Muchos nos emocionamos cuando empezó a rodar, ¡después de carnavales!, un anuncio de letras rojas en el que se anunciaba una “Feria del libro de Barranquilla”, auspiciada por el Banco de la República y el legendario Fondo de Cultura Económica. Vaya sorpresa saber que justo después de la muerte de Joselito no fallecía del todo la vida cultural de esta ciudad. El anuncio prometía libros desde dos mil hasta diez mil pesos y descuentos del 70% de este sello editorial, una oferta bastante atractiva. Además, proponía como sede la Biblioteca Banco de la República, ¿había allí una y nunca lo supimos? Qué sorpresa… La feria se anunciaba del 13 al 18 de marzo, pero sólo hasta el miércoles 15 pude evadir el trabajo y llegar hasta ella.

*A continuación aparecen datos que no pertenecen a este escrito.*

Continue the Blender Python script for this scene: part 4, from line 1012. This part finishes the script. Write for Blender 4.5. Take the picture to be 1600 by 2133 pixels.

La primera sorpresa que me llevé fue escuchar a la entrada que únicamente se dejarían ingresar grupos de veinte personas. Es decir, esa era la máxima proyección de asistencia que a dicha feria se le ocurrió manejar, la hiperbólica suma de veinte individuos. Si entraba esa cantidad antes de mí, ¿tendría que esperar a pleno sol, sin un arbolito, el tiempo necesario para que me permitieran ingresar? Qué desdicha. Cuando logré cruzar la puerta, debí abrir y mostrar mi bolso como presunta sospechosa de robo, al fin y al cabo, es un banco. Entro a la sala llena de expectativa, imaginaba montañas de libros para ser olidos, deseados, seleccionados, comprados, etc. Lo que veo es una mesa, literalmente una mesa, con libros apretujados que difícilmente podían ser consultados por el público, hombro con hombro, que rodeaba el objeto de cuatro patas.
Superé la indignación, ya estaba allí, algún provecho debía sacar. Con dificultad empecé a ojear el material, la tristeza se fue apoderando de mí cuando miré los precios, tan convencionales, tan poco clementes con el salario mínimo colombiano. La mesa se fue despejando rápidamente, las personas se iban balbuceando su inconformidad. Seleccioné algunos textos para no sentir que había perdido por completo mi tiempo. Al pagar, me dicen que no debo quejarme por los precios, que era toda una ganga, sólo sonrío, ya no puedo con el desaliento. Todo empeora, ¿era posible?, cuando el vendedor me dice: “El viernes nos llega una buena tanda de material”. ¿Es en serio? ¿Lo mejorcito va a llegar justo el día en que se acaba “la mesa del libro”? Quiero correr, salir rápido de aquel lugar patético.
A la salida veo un grupo de chicas con uniforme de colegio, llegan sedientas, directo al dispensador de agua, ¿desde dónde habrán llegado caminando a pleno sol? ¿Cómo van a comprar libros de treinta o cuarenta mil pesos? Qué decepcionante, ni siquiera había una sala de lectura para ellas, nadie que les hiciera una actividad de lectura, cualquier dinámica que promoviera aún más su incipiente interés por las letras. Habían llegado como yo a la mesa del libro, por publicidad engañosa, como moscas atrapadas por un manjar que, al final, nos sería negado. Me pregunto si en otra ciudad (Bogotá, Medellín, Cali) se atreverán a prometer una feria del libro, pero sólo a entregar una mesa del libro. ¿En qué concepto se tiene a los lectores de Barranquilla?
Me fui, llegué a mi casa más cansada que de costumbre, ni siquiera he mirado los libros que compré, qué triste recuerdo despertarán siempre en mi biblioteca.